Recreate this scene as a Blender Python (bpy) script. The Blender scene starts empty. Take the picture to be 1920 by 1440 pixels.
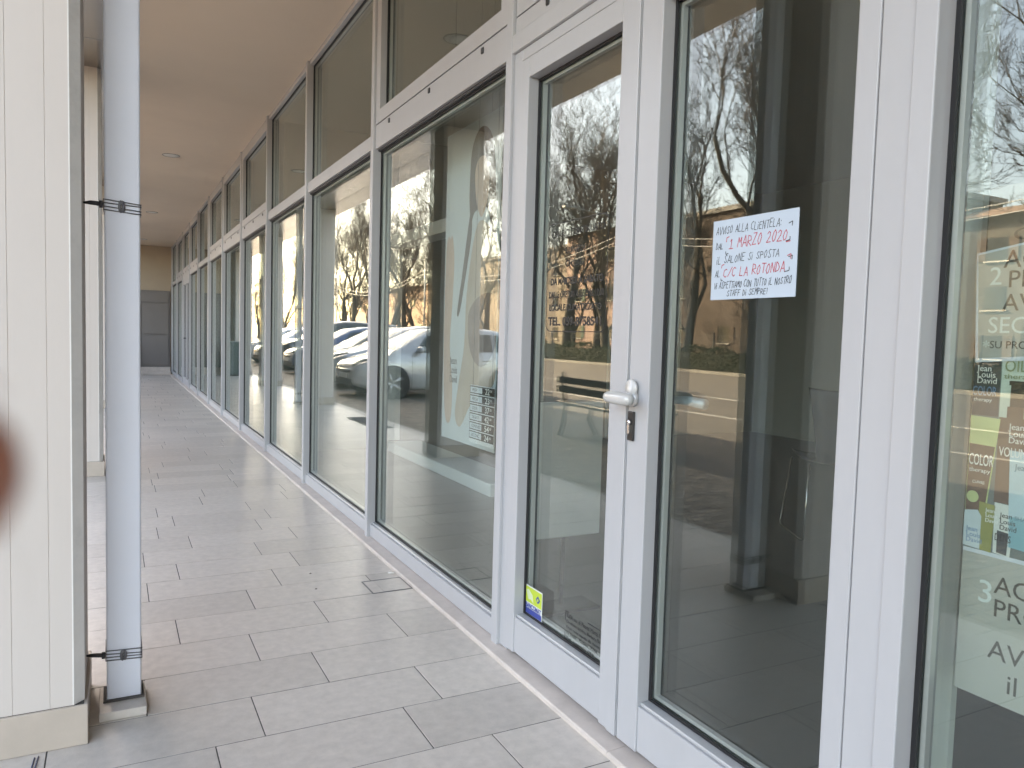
import bpy, bmesh, math, random
from mathutils import Vector, Matrix
random.seed(7)
S = bpy.context.scene
COL = S.collection
PI = math.pi
R = math.radians

# ------------------------------------------------------------------ camera
cd = bpy.data.cameras.new('camera')
cam = bpy.data.objects.new('camera', cd)
COL.objects.link(cam)
yaw, pitch, roll = R(27.646), R(3.537), R(1.592)
F = Vector((math.sin(yaw) * math.cos(pitch), math.cos(yaw) * math.cos(pitch), -math.sin(pitch)))
r0 = F.cross(Vector((0, 0, 1))).normalized()
u0 = r0.cross(F)
rr = r0 * math.cos(roll) + u0 * math.sin(roll)
uu = -r0 * math.sin(roll) + u0 * math.cos(roll)
CAM = Vector((-1.388, 0, 1.28))
m = Matrix.Identity(4)
for i, v in enumerate((rr, uu, -F)):
    for j in range(3):
        m[j][i] = v[j]
m.translation = CAM
cam.matrix_world = m
cd.sensor_width = 36
cd.lens = 36 * 1428.9 / 1920
cd.clip_start = 0.01
cd.clip_end = 2000
cd.dof.use_dof = True            # a phone lens: about 2.4 mm of aperture
cd.dof.focus_distance = 4.0
cd.dof.aperture_fstop = 11.0
S.camera = cam

# ------------------------------------------------------------------ sky, sun, exposure
SUN_EL = R(30)
SUN_AZ = R(26)                   # from +Y towards +X
w = bpy.data.worlds.new('World')
S.world = w
w.use_nodes = True
nt = w.node_tree
sky = nt.nodes.new('ShaderNodeTexSky')
sky.sky_type = 'NISHITA'
sky.sun_disc = False
sky.sun_elevation = SUN_EL
sky.sun_rotation = SUN_AZ
sky.air_density = 0.8
sky.dust_density = 2.6
sky.ozone_density = 1.0
bg = nt.nodes['Background']
bg.inputs['Strength'].default_value = 0.15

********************

Transcribe the material exactly, keeping every word and none of the pictures.

**FINAL RESULT**
Recreate this scene as a Blender Python (bpy) script. The Blender scene starts empty. Take the picture to be 1920 by 1440 pixels.
import bpy, bmesh, math, random
from mathutils import Vector, Matrix
random.seed(7)
S = bpy.context.scene
COL = S.collection
PI = math.pi
R = math.radians

# ------------------------------------------------------------------ camera
cd = bpy.data.cameras.new('camera')
cam = bpy.data.objects.new('camera', cd)
COL.objects.link(cam)
yaw, pitch, roll = R(27.646), R(3.537), R(1.592)
F = Vector((math.sin(yaw) * math.cos(pitch), math.cos(yaw) * math.cos(pitch), -math.sin(pitch)))
r0 = F.cross(Vector((0, 0, 1))).normalized()
u0 = r0.cross(F)
rr = r0 * math.cos(roll) + u0 * math.sin(roll)
uu = -r0 * math.sin(roll) + u0 * math.cos(roll)
CAM = Vector((-1.388, 0, 1.28))
m = Matrix.Identity(4)
for i, v in enumerate((rr, uu, -F)):
    for j in range(3):
        m[j][i] = v[j]
m.translation = CAM
cam.matrix_world = m
cd.sensor_width = 36
cd.lens = 36 * 1428.9 / 1920
cd.clip_start = 0.01
cd.clip_end = 2000
cd.dof.use_dof = True            # a phone lens: about 2.4 mm of aperture
cd.dof.focus_distance = 4.0
cd.dof.aperture_fstop = 11.0
S.camera = cam

# ------------------------------------------------------------------ sky, sun, exposure
SUN_EL = R(30)
SUN_AZ = R(26)                   # from +Y towards +X
w = bpy.data.worlds.new('World')
S.world = w
w.use_nodes = True
nt = w.node_tree
sky = nt.nodes.new('ShaderNodeTexSky')
sky.sky_type = 'NISHITA'
sky.sun_disc = False
sky.sun_elevation = SUN_EL
sky.sun_rotation = SUN_AZ
sky.air_density = 0.8
sky.dust_density = 2.6
sky.ozone_density = 1.0
bg = nt.nodes['Background']
bg.inputs['Strength'].default_value = 0.15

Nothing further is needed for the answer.